No Excuses

McKenna Romick, Staff Writer

 

All sports require athletes to be very strong physically and mentally. Cross country is a sport that many forget, but requires both of those skills just like every other sport, if not more. This year’s Alliance cross country team has twenty-six runners including the middle school. It is looked at as a very hard sport making the numbers for the team size small, but what many don’t understand is how mentally rewarding cross country truly is.

One white line, two bright red flags, one black stopwatch. Thats what hundreds of awkward aged kids are searching to find. Teammates, family, friends yell as the thin string with rainbow flags fight to keep the pedestrians from breaking through. As the end starts to creep up, their bodies cry, but their minds must stay strong. Everyone fights at the finish. It’s a battle against two things, the person in front and the voice inside begging to stop. If this is just the finish line, where does it all begin?

Each team lines up shoulder to shoulder. With barely any room, everyone takes one more big gasp of air before the chaos begins. All the practice and miles each day all come into play, this is where it counts.The loud pop and the smoke of a gun signal to start the race. Girls scatter like colorful skittles down a slide, trying to find the perfect pace for multiple factors. One that saves just enough energy for the end, steady enough to keep the same time for each mile, but fast enough to get a personal record.

Hundreds of shoes trample over the thick green course, leaving marks that will stay for days and days after the race. Looking down, she reads the 1 mile mark painted in white on the trail. She thinks to herself, “only 2.1 miles to go.” The pace stays the same. She starts to find a rhythm with her breathing and her feet. Head held high, she strides past all the different colored uniforms. People are everywhere cheering, yelling times, handing and splashing the runners with water.

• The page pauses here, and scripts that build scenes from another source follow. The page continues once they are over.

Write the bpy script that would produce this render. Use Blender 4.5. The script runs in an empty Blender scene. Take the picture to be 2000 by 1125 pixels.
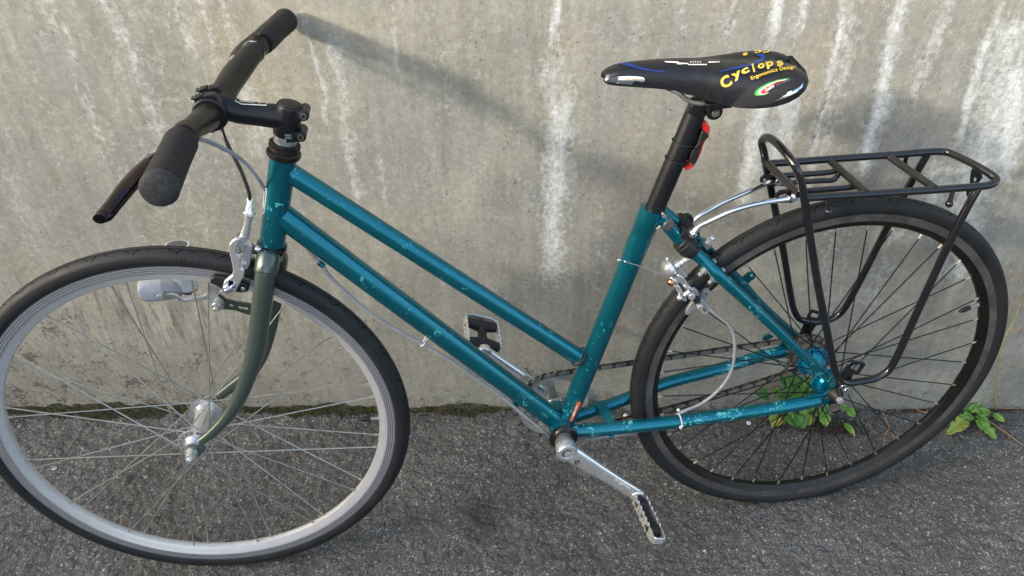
import bpy, bmesh, math, random
import numpy as np
from mathutils import Vector, Matrix
from mathutils.geometry import tessellate_polygon
from mathutils.bvhtree import BVHTree

random.seed(7)
rng = np.random.default_rng(11)
scn = bpy.context.scene
COL = scn.collection

# ------------------------------------------------------------------ camera
CAM = Vector((-0.495962, -0.99268, 1.311691))
PITCH, YAW, ROLL, FPX = 0.662713, 0.040118, 0.029232, 1538.8
MC = Matrix.Rotation(YAW, 3, 'Z') @ Matrix.Rotation(-PITCH, 3, 'X') @ Matrix.Rotation(ROLL, 3, 'Y')
cd = bpy.data.cameras.new('camera')
cam = bpy.data.objects.new('camera', cd)
COL.objects.link(cam)
cam.matrix_world = Matrix.Translation(CAM) @ Matrix((MC.col[0], MC.col[2], -MC.col[1])).transposed().to_4x4()
cd.sensor_fit = 'HORIZONTAL'
cd.sensor_width = 36.0
cd.lens = FPX / 2000 * 36.0
cd.clip_start = 0.02
cd.clip_end = 500
scn.camera = cam

# ------------------------------------------------------------------ light
SUN_AZ, SUN_EL = math.radians(31.0), math.radians(23.0)     # travel direction of the light
SDIR = Vector((math.cos(SUN_AZ) * math.cos(SUN_EL), math.sin(SUN_AZ) * math.cos(SUN_EL), -math.sin(SUN_EL)))
world = bpy.data.worlds.new('World')
scn.world = world
world.use_nodes = True
wn = world.node_tree.nodes
wl = world.node_tree.links
for n in list(wn):
    wn.remove(n)
sky = wn.new('ShaderNodeTexSky')
sky.sky_type = 'NISHITA'
sky.sun_disc = False
sky.sun_elevation = SUN_EL
sky.sun_rotation = math.atan2(-SDIR.x, -SDIR.y)
sky.air_density = 1.0
sky.dust_density = 3.5
sky.ozone_density = 0.6
bg = wn.new('ShaderNodeBackground')
bg.inputs[1].default_value = 0.15
wo = wn.new('ShaderNodeOutputWorld')
wl.new(sky.outputs[0], bg.inputs[0])
wl.new(bg.outputs[0], wo.inputs[0])
sd = bpy.data.lights.new('sun', 'SUN')
sd.energy = 1.45
sd.color = (1.0, 0.93, 0.82)
sd.angle = math.radians(5.0)
sun = bpy.data.objects.new('sun', sd)
COL.objects.link(sun)
sun.rotation_euler = SDIR.to_track_quat('-Z', 'Y').to_euler()
sun.location = (-4, -3, 5)
scn.view_settings.view_transform = 'Standard'
scn.view_settings.look = 'None'
scn.view_settings.exposure = 1.74
scn.view_settings.gamma = 1.0
scn.cycles.use_denoising = True

# ------------------------------------------------------------------ helpers: space
YW = 0.2418                      # plane of the wall's face
BY, LEAN = 0.147074, 0.073228    # the bicycle's heading and lean
RB = Matrix.Rotation(BY, 3, 'Z') @ Matrix.Rotation(-LEAN, 3, 'X')
RBT = RB.transposed()
RR, RF, WB, STEER, HEADA = 0.3363, 0.3408, 1.0551, -0.0216, 1.2704

def ray(px, py):
    return MC @ Vector(((px - 1000) / FPX, 1.0, (562.5 - py) / FPX))

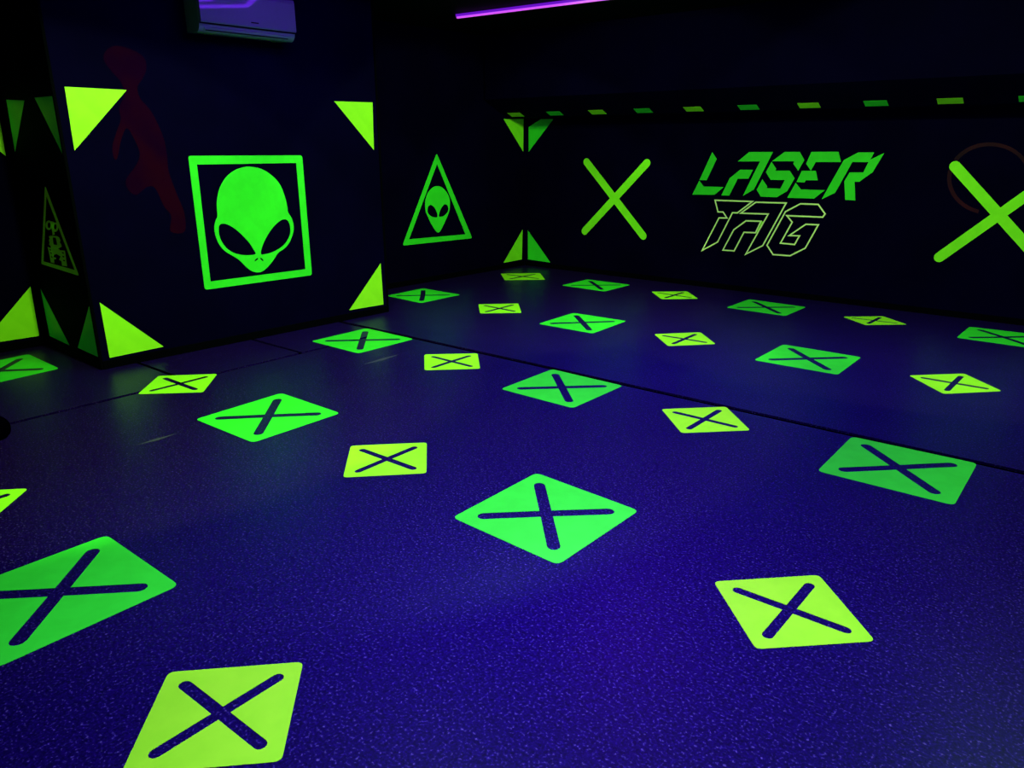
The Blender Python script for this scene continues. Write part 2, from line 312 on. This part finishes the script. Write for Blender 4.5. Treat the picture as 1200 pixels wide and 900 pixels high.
RED_FIGURE = [[(2.1422,2.0262),(2.1725,2.0856),(2.2408,2.1159),(2.3463,2.0939),(2.4070,2.0504),(2.4084,1.9826),(2.3722,1.9206),(2.3328,1.8671),(2.3404,1.7966),(2.4037,1.7117),(2.4591,1.5568),(2.4703,1.4316),(2.4663,1.3162),(2.5049,1.1502),(2.5385,1.0283),(2.5231,0.8952),(2.4212,0.9033),(2.4410,1.0104),(2.3974,1.0844),(2.3549,1.2082),(2.2972,1.2173),(2.2203,1.1678),(2.1713,1.2062),(2.1680,1.2740),(2.2497,1.3663),(2.2841,1.4442),(2.2579,1.5440),(2.2222,1.6048),(2.1759,1.5325),(2.1311,1.4123),(2.1099,1.4169),(2.1122,1.4888),(2.1584,1.5908),(2.1934,1.6625),(2.1932,1.7331),(2.2405,1.8136),(2.2304,1.8913),(2.1801,1.9570)]]
RED_RING = [[(4.9728,0.9206),(4.9286,0.9328),(4.8856,0.9507),(4.8450,0.9739),(4.8074,1.0020),(4.7739,1.0345),(4.7450,1.0706),(4.7214,1.1097),(4.7036,1.1508),(4.6920,1.1931),(4.6869,1.2358),(4.6882,1.2778),(4.7214,1.2707),(4.7202,1.2332),(4.7248,1.1952),(4.7352,1.1575),(4.7511,1.1209),(4.7722,1.0861),(4.7981,1.0539),(4.8281,1.0249),(4.8618,0.9998),(4.8982,0.9790),(4.9367,0.9630),(4.9764,0.9520)],
    [(4.7144,1.3656),(4.7357,1.3999),(4.7622,1.4302),(4.7935,1.4559),(4.8287,1.4768),(4.8671,1.4923),(4.9081,1.5023),(4.9506,1.5066),(4.9940,1.5052),(5.0374,1.4983),(5.0799,1.4859),(5.1209,1.4685),(5.1595,1.4463),(5.1952,1.4198),(5.2272,1.3895),(5.2551,1.3559),(5.2783,1.3197),(5.2965,1.2815),(5.3093,1.2419),(5.3165,1.2018),(5.3179,1.1617),(5.3135,1.1224),(5.3033,1.0847),(5.2875,1.0492),(5.2601,1.0663),(5.2745,1.0981),(5.2838,1.1319),(5.2879,1.1671),(5.2867,1.2030),(5.2803,1.2390),(5.2688,1.2745),(5.2524,1.3087),(5.2315,1.3412),(5.2063,1.3713),(5.1774,1.3984),(5.1452,1.4222),(5.1104,1.4420),(5.0734,1.4576),(5.0351,1.4685),(4.9960,1.4746),(4.9569,1.4757),(4.9186,1.4718),(4.8818,1.4627),(4.8473,1.4487),(4.8156,1.4300),(4.7876,1.4069),(4.7638,1.3798),(4.7448,1.3491)]]
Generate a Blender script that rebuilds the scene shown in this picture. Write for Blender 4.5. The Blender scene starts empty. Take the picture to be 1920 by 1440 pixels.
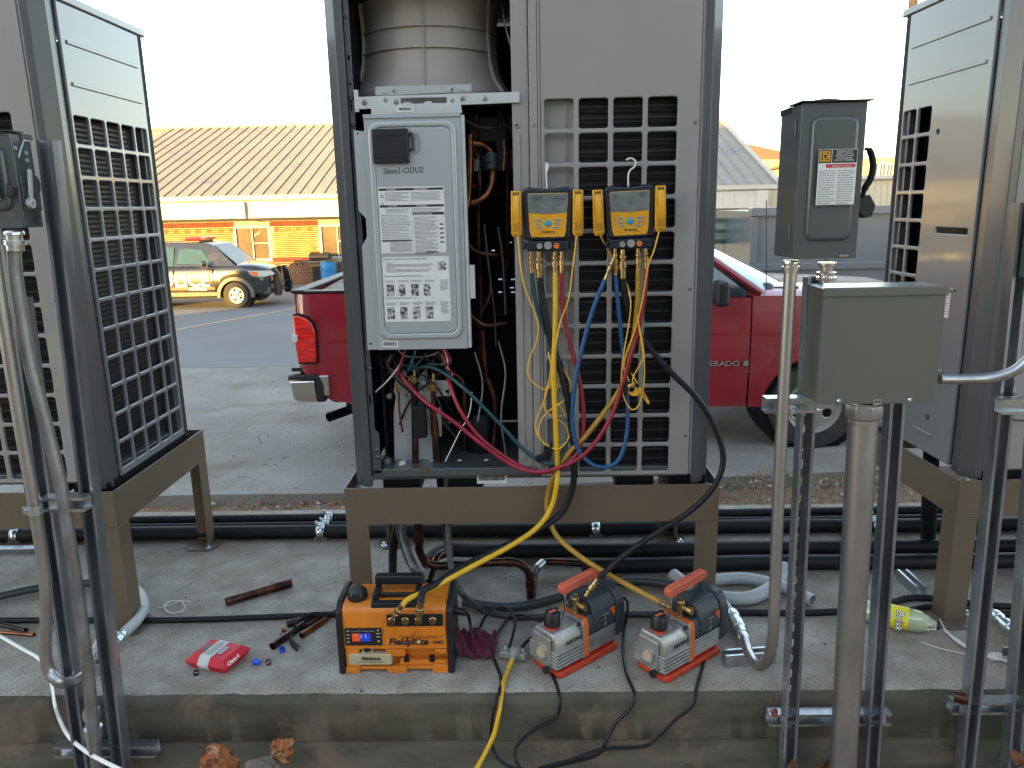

Multiple curves around giant trees and numerous leg burning hills fill the course. The sun shines through the cracks between the trees that are not connected at the top. It wraps its hands around each runner, squeezing hard until the sweat starts to drip slowly down each face. “15:00 minutes!” yells coach Lanik as her foot crosses the 2 mile mark. “Make this last mile the fastest one yet and you will reach your goal for this race!” Her body knows that the last mile is always the hardest. She wants to quit but she hasn’t made it this far for nothing. She will get a personal record. She tries to pick up her pace, but the girl in red with “Sidney” written down her back is just a few steps behind. As Sidney breathes down her neck she has to find a pace to say ahead but with enough energy to kick it into full speed the last hundred meters of the race. Sidney starts to creep ahead, then fall behind, then creep ahead. A new game is starting as the girls push each other to the finish line. One more hill to go up and then the rest is all down hill. One of the greatest feelings in the entire world. Hands reaching out to grab water for one last gulp before they dig deep for the last 400 meters. They start to speed up, faster, and faster until they are both running as fast as their bodies will let them.

Time stops as her body starts to lose control and goes completely numb. This is where it comes down to all the hard work she has put in. Every day at practice when she wanted to stop but she wouldn’t let herself. Every time her friends went out to eat fast-food and she had to say no just to keep her body healthy. Every time she craved an ice cold Dr. Pepper and she had to convince herself that water would just have to do. It all ties into the one white line, two bright red flags, and the one black stopwatch that she could see in only 100 meters. She starts to get a lead on Sidney, but Sidney isn’t walking off without a fight. So close they could be connected, they sprint as hard as they can. The crowd is jumping up and down screaming “IT’S RIGHT THERE PUSH!!” Sidney throws out her arm and falls over the white finish line just a .1 second faster.

Its all over. Beat by Sidney, she hangs her head as they walk through a shoot like cattle. The officials take her tag off to help remember what order the girls came in. Five steps feels like five-hundred but she gets out and is finally free. As she drops to the ground teammates run over regardless of the fact that their legs have nothing left from the previous races. She reaches out for water and soaks herself in it. The cool sensation soothes her red hot skin as her teammates start to help her up. Making her way back to camp, her legs start to cramp and pain pours from her face. She makes it under the bulldog blue tent to lay down when coach suddenly runs up and congratulates her with her new personal record of 24:35. Almost a minute faster than her last meet, she smiles from cheek to cheek.

Her body aches every step she takes walking back to the bus. She will be sore for the next two days, but it was all worth it for the personal record. She is completely in love with what she does and no one, not even Sidney can take that from her. She’s ready to prepare for her next meet even harder than she prepared for this one. She is a cross country runner and they are all the same. One white line, two bright red flags, and one black stopwatch; the goal is the same for each.